Saturday, August 21, 2010

Thunder on a sunny day

I've been realizing that I need to walk, to walk long distance, step after step out in the world till I have seen wonders and my body grows tired. The urge has struck me in many places both home and just as often away.
My first days of college – orientation really- I needed long nighttime walks across campus, through deep sleeping professorial neighborhoods into the more restlessly drowsing main street. Traversing again and again between the two poles of this tiny town I found my transition and so my days were social and engaged.
Later, I took small sweet snacks out into the creeping English spring around lanes and lakes alone in a medieval city. Watching the Brits congenially escorting their dogs helped me feel, if not properly kinship, then at least friendliness within a lonely time.
My steel town and truly large city walks functioned as constant exploration. I saw the architectural ghosts of Europe (some a bit more ragged than others) and the tarnished marvels that neighbors even three streets down had never seen. The largest city, one I've never fully understood nor yet determined my relationship with, crawled with life on my walks. Life outcrowded life and brutalized life and surrounded and buried and nurtured life.

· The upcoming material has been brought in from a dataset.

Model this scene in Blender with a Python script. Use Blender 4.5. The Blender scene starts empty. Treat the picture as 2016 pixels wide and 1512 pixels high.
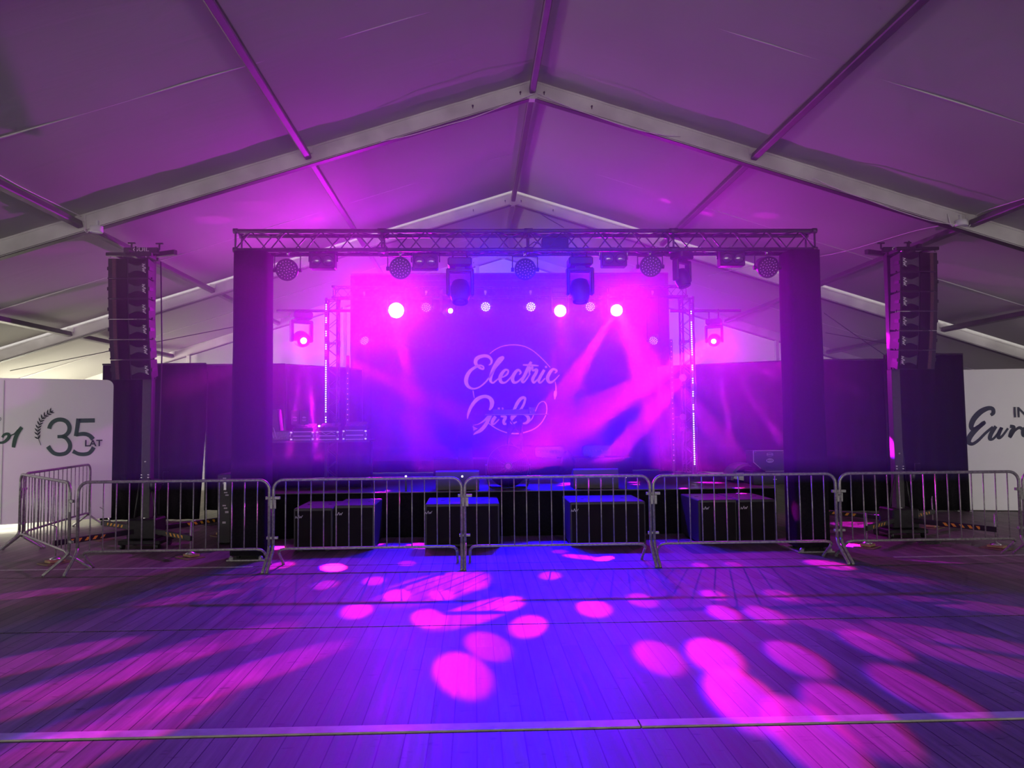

Trees reached up before lots could even be called abandoned, and the wildlife rivals any I've seen since in fecundity and ferocity.
Beyond these small specifics, walking performs enough miracles that to describe them would doom me to the trite and overused words of a snake oil salesman or smooth tongued contractor. But, I look for it, the change, the loss, the mindless working through with my deep reptile brain, and at the same time the breathtaking cabaret dazzles my waking eyes and inspires the stories of my sleeping hours. Tuesday, I walked, despite the heat, and I saw green hearts yearning in a not-quite-solid wave of particles making my shred of sidewalk into something of motionless surfboard. I saw ants taking a dead snake back into the earth while leaving its maize and garnet colors spread across the path. Warmth bathed me and smothered the air from my face, but tiny scents and wasteful sprinkles of water sustained me.
I didn't carry food for thought with me this time, but since I stopped walking cares and concerns enough have found me to make me long to walk again. I need to walk with them, not deny them or even wear down the exclusions, unwanted changes, and witnessed sadness. That night, talk and touch and dance under cheap confetti lights kept me, but I've walked since and needed it.

Thursday, August 5, 2010

red and white/spots and stripes

I saw my scars today as I wandered deep in an old tale's retelling. My dear one calls them inverse freckles: little and tiny, more or less round, dots of pale in my summer hued skin. They are not like my others; they do not each have a unique origin and memory. They are subtle and must be read together. In two summers, many miles and years away from my present, a plant took me over. Poison Ivy stole weeks from me in those awkward summers, and left behind these speckles that can hold no pigment. I love my scars like I love my tattoo. They allow me to physically carry symbols and knowledge and more than myself. These scars are the season, they are transformation, they are survival and forgetfulness and growing will.